Jackie was such a glamour-puss, you'd think it would be an actress' dream to spend evening after evening floating through such a wardrobe of costumes. Guess again:

"Clothes of that period were incredibly confining," Colin said. Those pretty three quarter sleeves are tight -- you can't move! And they were girdled within an inch of their lives. That's the difference between the couture of the '60s and the couture of the '90s: I have power and movement in my clothes now that you couldn't have had then."

What did women do in an even earlier period, when they wore corsets and bustles and floor-length skirts even in the middle of summer?

"They fainted a lot," Colin speculated.

Ironically, it was clothes that gave Colin her first memory of Jackie: "One of my favorite aunts, my aunt Mary, came in one day for an Easter party at my parents'. She was a lady of the 50s, very ladylike. And I remember her saying, "If Jackie Kennedy can wear her skirts above her knee, so. . .can. . . I! " Of course, her skirt was just a hair above her knee. But it's my first remembrance of Jackie Kennedy -- through my aunt, and through fashion."

Colin was too young to remember the agony of the November 1963 assassination of President Kennedy that tore Jackie from her husband and from the whole life she had built for herself.
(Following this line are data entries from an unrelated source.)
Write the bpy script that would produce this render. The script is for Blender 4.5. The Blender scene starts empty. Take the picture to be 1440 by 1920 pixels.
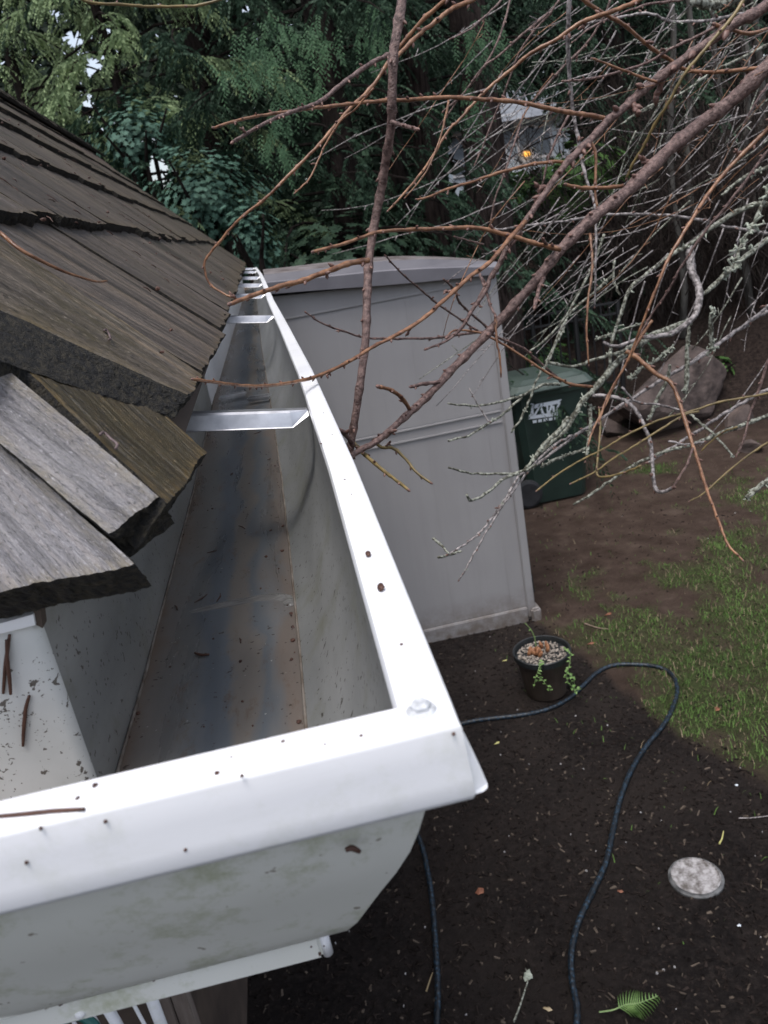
import bpy, bmesh, math, random
from mathutils import Vector, Matrix, noise
S = bpy.context.scene
COL = S.collection
rnd = random.Random(7)

# ------------------------------------------------------------------ camera
F_PX, CX, CY = 1500.0, 720.0, 960.0
roll = math.radians(12)
vY = Vector((483-CX, 465-CY, F_PX)).normalized()          # world +Y (along the side gutter) seen by the camera
g = Vector((math.sin(roll), math.cos(roll), 0))
vD = (g - vY*g.dot(vY)).normalized()                       # world down
vX = vD.cross(vY)
cam_x = Vector((vX.x, vY.x, -vD.x)); cam_y = Vector((vX.y, vY.y, -vD.y)); cam_z = Vector((vX.z, vY.z, -vD.z))
cd = bpy.data.cameras.new('camera'); cam = bpy.data.objects.new('camera', cd); COL.objects.link(cam)
R = Matrix((cam_x, -cam_y, -cam_z)).transposed()
cam.matrix_world = R.to_4x4()
cd.sensor_fit = 'VERTICAL'; cd.sensor_height = 24; cd.lens = F_PX/1920*24
cd.clip_start = .02; cd.clip_end = 500
cd.dof.use_dof = True; cd.dof.focus_distance = .66; cd.dof.aperture_fstop = 14
S.camera = cam

# ------------------------------------------------------------------ light
w = bpy.data.worlds.new('World'); S.world = w; w.use_nodes = True
nt = w.node_tree; bg = nt.nodes['Background']
sky = nt.nodes.new('ShaderNodeTexSky'); sky.sky_type = 'NISHITA'; sky.sun_disc = False
SUN_EL, SUN_AZ = math.radians(74), math.radians(215)
sky.sun_elevation = SUN_EL; sky.sun_rotation = SUN_AZ
sky.air_density = 1.0; sky.dust_density = 3.0
hs = nt.nodes.new('ShaderNodeHueSaturation'); hs.inputs['Saturation'].default_value = .55
nt.links.new(sky.outputs[0], hs.inputs['Color']); nt.links.new(hs.outputs[0], bg.inputs[0])
bg.inputs[1].default_value = .15
sd = bpy.data.lights.new('sun', 'SUN'); sd.energy = 1.3; sd.angle = math.radians(25); sd.color = (1, .98, .96)
so = bpy.data.objects.new('sun', sd); COL.objects.link(so)
sv = Vector((math.sin(SUN_AZ)*math.cos(SUN_EL), math.cos(SUN_AZ)*math.cos(SUN_EL), math.sin(SUN_EL)))
so.rotation_euler = sv.to_track_quat('Z', 'Y').to_euler()
S.view_settings.view_transform = 'Standard'; S.view_settings.look = 'None'; S.view_settings.gamma = 1
S.view_settings.exposure = .70

# ------------------------------------------------------------------ helpers
def ray(x, y):
    return (cam_x*(x-CX) + cam_y*(y-CY) + cam_z*F_PX)
def at(x, y, d):                    # point at distance d along the line of sight
    return ray(x, y).normalized()*d
def onz(x, y, z): r = ray(x, y); return r*(z/r.z)
def ony(x, y, Y): r = ray(x, y); return r*(Y/r.y)
def onpl(x, y, p0, n): r = ray(x, y); return r*(Vector(p0).dot(n)/r.dot(n))
def proj(P):
    P = Vector(P); c = Vector((P.dot(cam_x), P.dot(cam_y), P.dot(cam_z)))
    return (c.x/c.z*F_PX+CX, c.y/c.z*F_PX+CY) if c.z > .01 else (-9999, -9999)
def tag(o, label=None, cat=None, group=None, kind=None):
    for k, v in (('label', label), ('category', cat), ('group', group), ('kind', kind)):
        if v: o[k] = v
    return o
def empty(name, loc, *t, **k):
    o = bpy.data.objects.new(name, None); COL.objects.link(o); o.location = loc; o.empty_display_size = .1
    return tag(o, *t, **k)
def wloc(o):
    v = Vector((0, 0, 0))
    while o: v += o.location; o = o.parent
    return v
def mesh(name, V, Fc, mat, parent=None, smooth=False, loc=None, mats=None, attr=None, fidx=None):
    me = bpy.data.meshes.new(name)
    base = wloc(parent) if parent else Vector(loc or (0, 0, 0))
    me.from_pydata([tuple(Vector(v)-base) for v in V], [], Fc)
    for m in (mats or [mat]): me.materials.append(m)
    if fidx: me.polygons.foreach_set('material_index', fidx)
    if smooth: me.polygons.foreach_set('use_smooth', [True]*len(me.polygons))
    if attr:
        for an, (ty, data) in attr.items():
            a = me.attributes.new(an, ty, 'POINT')
            if ty == 'FLOAT': a.data.foreach_set('value', data)
            else: a.data.foreach_set('vector', [c for v in data for c in v])
    me.update()
    o = bpy.data.objects.new(name, me); COL.objects.link(o)
    if parent: o.parent = parent
    else: o.location = base
    return o
class MB:
    def __init__(s): s.V = []; s.F = []; s.U = []; s.W = []
    def add(s, V, Fc, U=None):
        n = len(s.V); s.V += [Vector(v) for v in V]; s.F += [tuple(i+n for i in f) for f in Fc]
        if U is not None: s.U += U
    def box(s, a, b, bev=0):
        (x0, y0, z0), (x1, y1, z1) = a, b
        if bev:
            bm = bmesh.new(); bmesh.ops.create_cube(bm, size=1)
            for v in bm.verts: v.co = Vector(((x0+x1)/2+v.co.x*(x1-x0), (y0+y1)/2+v.co.y*(y1-y0), (z0+z1)/2+v.co.z*(z1-z0)))
            bmesh.ops.bevel(bm, geom=bm.edges[:], offset=bev, segments=2, affect='EDGES')
            bm.verts.index_update(); s.add([v.co.copy() for v in bm.verts], [[v.index for v in f.verts] for f in bm.faces]); bm.free(); return
        s.add([(x0,y0,z0),(x1,y0,z0),(x1,y1,z0),(x0,y1,z0),(x0,y0,z1),(x1,y0,z1),(x1,y1,z1),(x0,y1,z1)],
              [(0,3,2,1),(4,5,6,7),(0,1,5,4),(1,2,6,5),(2,3,7,6),(3,0,4,7)])
    def tube(s, P, Rr, n=6, cap=True):
        P = [Vector(p) for p in P]; k = len(P)
        if k < 2: return
        if not hasattr(Rr, '__len__'): Rr = [Rr]*k
        up = None; b = len(s.V)
        for i in range(k):
            t = (P[min(i+1, k-1)]-P[max(i-1, 0)])
            if t.length < 1e-9: t = Vector((0, 0, 1))
            t.normalize()
            if up is None: up = t.orthogonal().normalized()
            up = (up - t*up.dot(t))
            if up.length < 1e-6: up = t.orthogonal()
            up.normalize(); q = t.cross(up)
            for j in range(n):
                a = 2*math.pi*j/n; s.V.append(P[i]+(up*math.cos(a)+q*math.sin(a))*Rr[i])
        for i in range(k-1):
            for j in range(n):
                s.F.append((b+i*n+j, b+i*n+(j+1) % n, b+(i+1)*n+(j+1) % n, b+(i+1)*n+j))
        if cap: s.F.append(tuple(b+j for j in range(n))[::-1]); s.F.append(tuple(b+(k-1)*n+j for j in range(n)))
    def lathe(s, c, prof, n=32, squash=None):
        c = Vector(c); b = len(s.V); k = len(prof)
        for r, z in prof:
            for j in range(n):
                a = 2*math.pi*j/n; s.V.append(c+Vector((r*math.cos(a), r*math.sin(a), z)))
        for i in range(k-1):
            for j in range(n): s.F.append((b+i*n+j, b+i*n+(j+1) % n, b+(i+1)*n+(j+1) % n, b+(i+1)*n+j))
        s.F.append(tuple(b+j for j in range(n))[::-1]); s.F.append(tuple(b+(k-1)*n+j for j in range(n)))
    def blob(s, c, rx, ry, rz, amp=.25, fr=2.0, sub=2, seed=0, rot=0):
        bm = bmesh.new(); bmesh.ops.create_icosphere(bm, subdivisions=sub, radius=1)
        for v in bm.verts:
            d = 1+amp*noise.noise(v.co*fr+Vector((seed*3.1, seed, 7)))*2
            p = Vector((v.co.x*rx*d, v.co.y*ry*d, v.co.z*rz*d)); p.rotate(Matrix.Rotation(rot, 3, 'Z'))
            v.co = p+Vector(c)
        bm.verts.index_update(); s.add([v.co.copy() for v in bm.verts], [[v.index for v in f.verts] for f in bm.faces]); bm.free()
    def out(s, name, mat, parent=None, **k):
        return mesh(name, s.V, s.F, mat, parent, **k)
def smooth_path(P, n=6):
    P = [Vector(p) for p in P]; out = []
    for i in range(len(P)-1):
        p0 = P[max(i-1, 0)]; p1 = P[i]; p2 = P[i+1]; p3 = P[min(i+2, len(P)-1)]
        for j in range(n):
            t = j/n
            out.append(.5*((2*p1)+(p2-p0)*t+(2*p0-5*p1+4*p2-p3)*t*t+(3*p1-p0-3*p2+p3)*t*t*t))
    out.append(P[-1]); return out

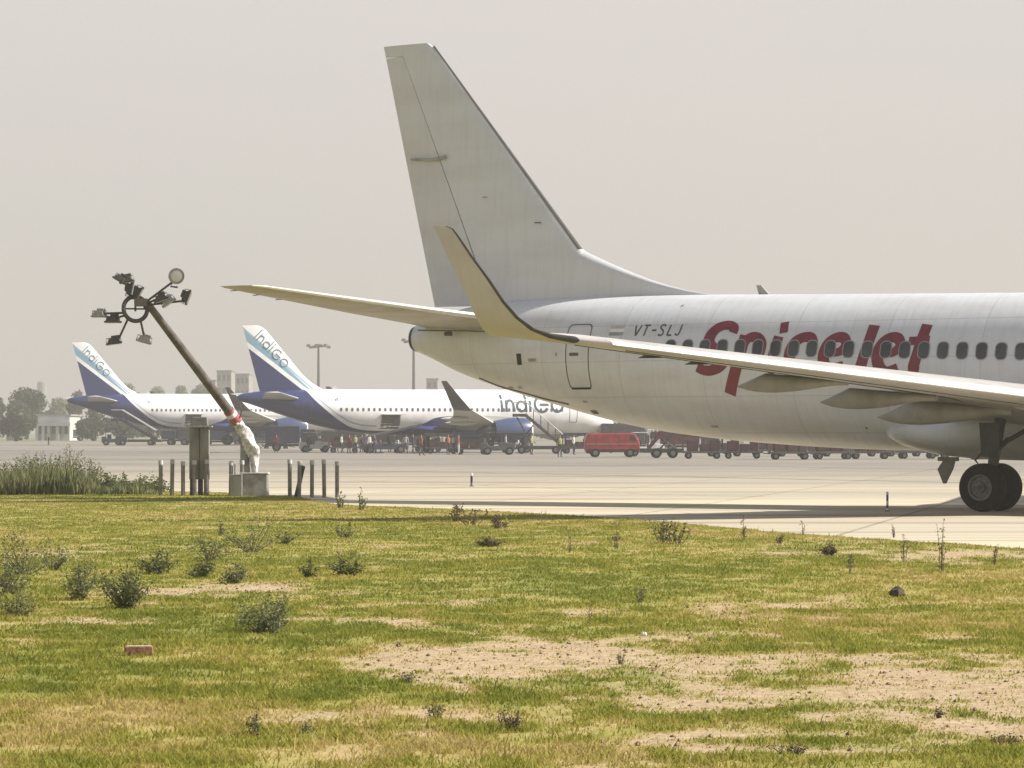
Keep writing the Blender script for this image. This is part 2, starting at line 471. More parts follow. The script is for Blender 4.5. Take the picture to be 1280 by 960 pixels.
hb = (0.012 + 0.03 * R.random(n) ** 1.8 + 0.035 * np.clip(clump - 0.45, 0, 1)) * (0.42 + 0.68 * (1 - bare)) * (0.85 + 0.25 * bs * 0.6)
hb *= (0.55 + 1.0 * fbm(bx * 0.9 + 7, by * 0.5 + 2, 4)) * np.interp(by, [15, 40, 90], [1.0, .75, .6])
tallb = R.random(n) < 0.011
hb = np.where(tallb, hb * 2.6, hb)
wb = (0.0026 + 0.002 * R.random(n)) * bs * 1.15
an = R.random(n) * 2 * np.pi
lean = (0.3 + 1.0 * R.random(n)) * hb
la = R.random(n) * 2 * np.pi
zb = hgt(bx, by)
dx, dy = np.cos(an) * wb, np.sin(an) * wb
V = np.empty((n, 5, 3))
V[:, 0] = np.stack([bx - dx, by - dy, zb - 0.004], 1)
V[:, 1] = np.stack([bx + dx, by + dy, zb - 0.004], 1)
mxp, myp = bx + np.cos(la) * lean * 0.35, by + np.sin(la) * lean * 0.35
V[:, 2] = np.stack([mxp + dx * .8, myp + dy * .8, zb + hb * 0.62], 1)
V[:, 3] = np.stack([mxp - dx * .8, myp - dy * .8, zb + hb * 0.62], 1)
V[:, 4] = np.stack([bx + np.cos(la) * lean, by + np.sin(la) * lean, zb + hb], 1)
base = np.arange(n) * 5
me = bpy.data.meshes.new('grass')
me.vertices.add(n * 5); me.vertices.foreach_set('co', V.astype(np.float32).ravel())
lp = np.stack([base, base + 1, base + 2, base + 3, base + 3, base + 2, base + 4], 1)
me.loops.add(n * 7); me.polygons.add(n * 2)
me.loops.foreach_set('vertex_index', lp.astype(np.int32).ravel())
me.polygons.foreach_set('loop_start', np.stack([np.arange(n) * 7, np.arange(n) * 7 + 4], 1).astype(np.int32).ravel())
me.update(calc_edges=True)
tint = np.clip(dry * 0.9 + (R.random(n) - 0.5) * 0.42 + bare * 0.42, 0, 1)
a = me.attributes.new('tint', 'FLOAT', 'POINT'); a.data.foreach_set('value', np.repeat(tint, 5).astype(np.float32))
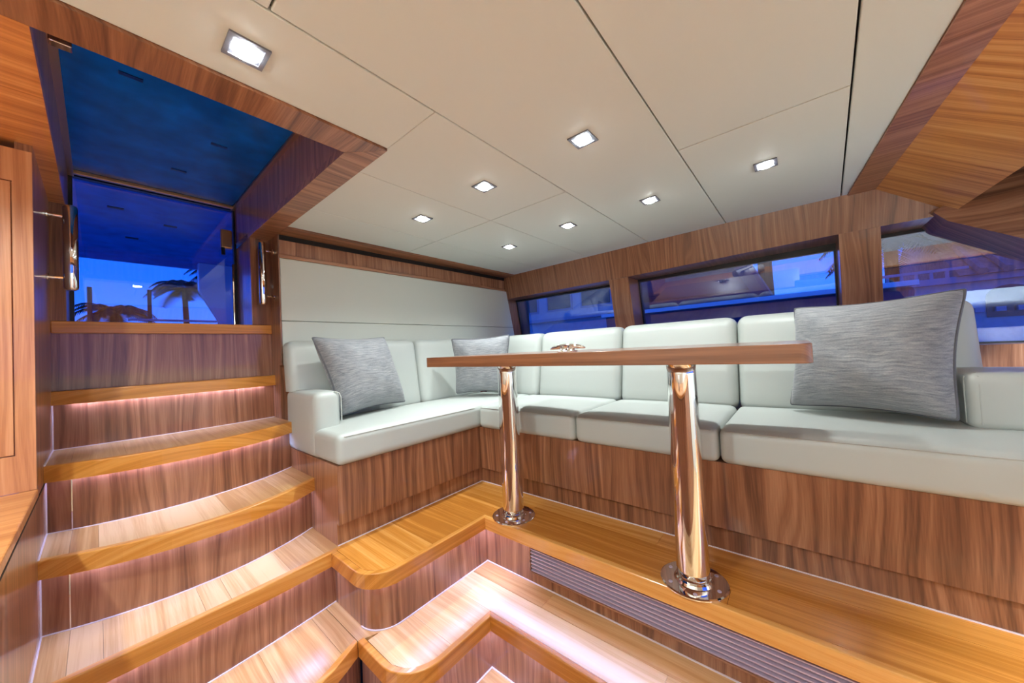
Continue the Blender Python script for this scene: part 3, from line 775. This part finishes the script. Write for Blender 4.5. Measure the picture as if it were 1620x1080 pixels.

But playwright Hoppe remembers all too well.

Hoppe said the president's death in Jackie's arms in that Dallas motorcade "was devastating. We were Democrats, but my parents always had an enormous amount of fun in my house with the Kennedys, imitating the way they talked, etc. Suddenly, all that was wiped away. I think I was 7 or 8 when it happened. It was the first time I saw my parents crying, weeping unashamedly. There was the sense that someone in the family had died."

Did the recent death of another tabloid obsession, Britain's Princess Diana, prompted any rewrites? "None whatsoever," Hoppe said. "Certainly that situation resonates deeply in this piece. The paparazzi are presented as camera wielding vultures, and there is a sense that she's being hounded by them. But that's always been part of the play. It's about the idea of celebrity, and what being a celebrity means in our country."

Footnote: After years of floundering, trying to find its niche in the Broadway of the 1990s, the old Belasco Theatre has finally found its role: the formerly rarely-booked Belasco has, in the last three years, served as home to star-power tours de force. Ralph Fiennes' record-breaking "Hamlet," Nichol Williamson's "Jack," Janet McTeer's Tony-winning "A Doll's House" and now Colin's "Jackie."